IEEE Seminar Announcement
Title: Growth of III-Nitride Thin Films and Structures
Speaker: Dimitris Korakakis, Ph.D.
Date: Monday, Nov. 9, 2009
Time: 5:00-5:50 PM
Location: ESB G102, WVU Evansdale Campus

Abstract: III-Nitride based semiconductors are of significant interest for the fabrication of optoelectronic devices, such as Light Emitting Diodes (LEDs) and Laser Diodes (LDs), primarily due to the ability to engineer the emission across the visible spectrum and into the Ultra Violet (UV) regime by adjusting the molar concentration. Furthermore, due to the piezoelectric, electronic, and mechanical properties, III-Nitride materials are well suited for Micro-Electro Mechanical Systems (MEMs) or Nano-Electro Mechanical Systems (NEMs). In this work, the growth and characterization of III-Nitride thin films and structures via Metal Organic Vapor Phase Epitaxy (MOVPE) will be presented.

Within the III-Nitride material system, Aluminum Gallium Nitride (AlxGa1-xN) alloys are the most promising for UV device fabrication due to the wide, direct band gap, while Indium Nitride (InxGa1-xN) films are well suited for visible emission. The growth of high quality AlxGa1-xN alloys via MOVPE is challenging due to the large sticking coefficient of the Al species compared to that of Ga and also the high reactivity of Al precursors1. As a result, films are often characterized by large dislocation densities, cracks, and poor conductivity. Likewise, material growth issues arise in InxGa1-xN films due to the large lattice mismatch and low miscibility between InN and GaN2. The growth of AlxGa1-xN and InxGa1-xN films and the techniques used to improve quality will be discussed. In particular, digital alloy growth of AlxGa1-xN has been investigated as a viable means of growing high quality ternary alloys via MOVPE. Digital alloy growth consists of layers of binary or ternary alloys with a period thickness of a few monolayers1. The influence of the growth parameters on the film properties will be presented. Additionally, the influence of growth parameters on the V-defect formation in InxGa1-xN will be discussed.
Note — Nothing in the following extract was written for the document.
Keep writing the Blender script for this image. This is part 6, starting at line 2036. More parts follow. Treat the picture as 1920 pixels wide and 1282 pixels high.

In addition, the growth of III-Nitride structures will be presented. This will include the growth of AlN/GaN Distributed Bragg Reflectors (DBRs) and AlN suspended structures. Indium has been used as a surfactant during the growth of AlN/GaN DBRs and been shown to reduce the crack length per square millimeter by a factor of two. Finally, the growth of AlN suspended structures fabricated using a sacrificial silicon oxide layer will be presented. In this work infrared absorption spectra of polycrystalline and crystalline AlN films through micro-Fourier Transform Infrared Spectroscopy (FTIR) transmission techniques has been investigated.

1. M. E. Hawkridge, Z. Liliental-Weber, H. Jin Kim, S. Choi, D. Yoo, J. Ryou, and R. Dupuis. Appl. Phys. Lett. 94, 071905 (2009).
2. F. A. Ponce, S. Srinivasan, A. Bell, L. Geng, R. Liu, M. Stevens, J. Cai, H. Omiya, H. Marui, S. Tanaka, Phys. Status Solidi C 7 (2003).
   

Speaker bio: Dr. Korakakis received his B.S. in Theoretical Physics from London University, Queen Mary and Westfield Colleges in 1986, his M.S. in Manufacturing Engineering in 1994 from Boston University and his Ph.D. in Electrical Engineering in 1998 from Boston University. In 1997 he joined the School of Physics and Astronomy and the School of Electrical and Electronic Engineering at the University of Nottingham as research staff. In 2000 he joined the department of Physics at West Virginia University as a Research Assistant Professor. He joined the Lane Department of Computer Science and Electrical Engineering in 2002, where he is now an Associate Professor. His research is focused in the growth and characterization of III-nitride alloy films and heterostructures. He has published over 40 peer-reviewed articles and has more than 170 citations for his work in the past 6 years.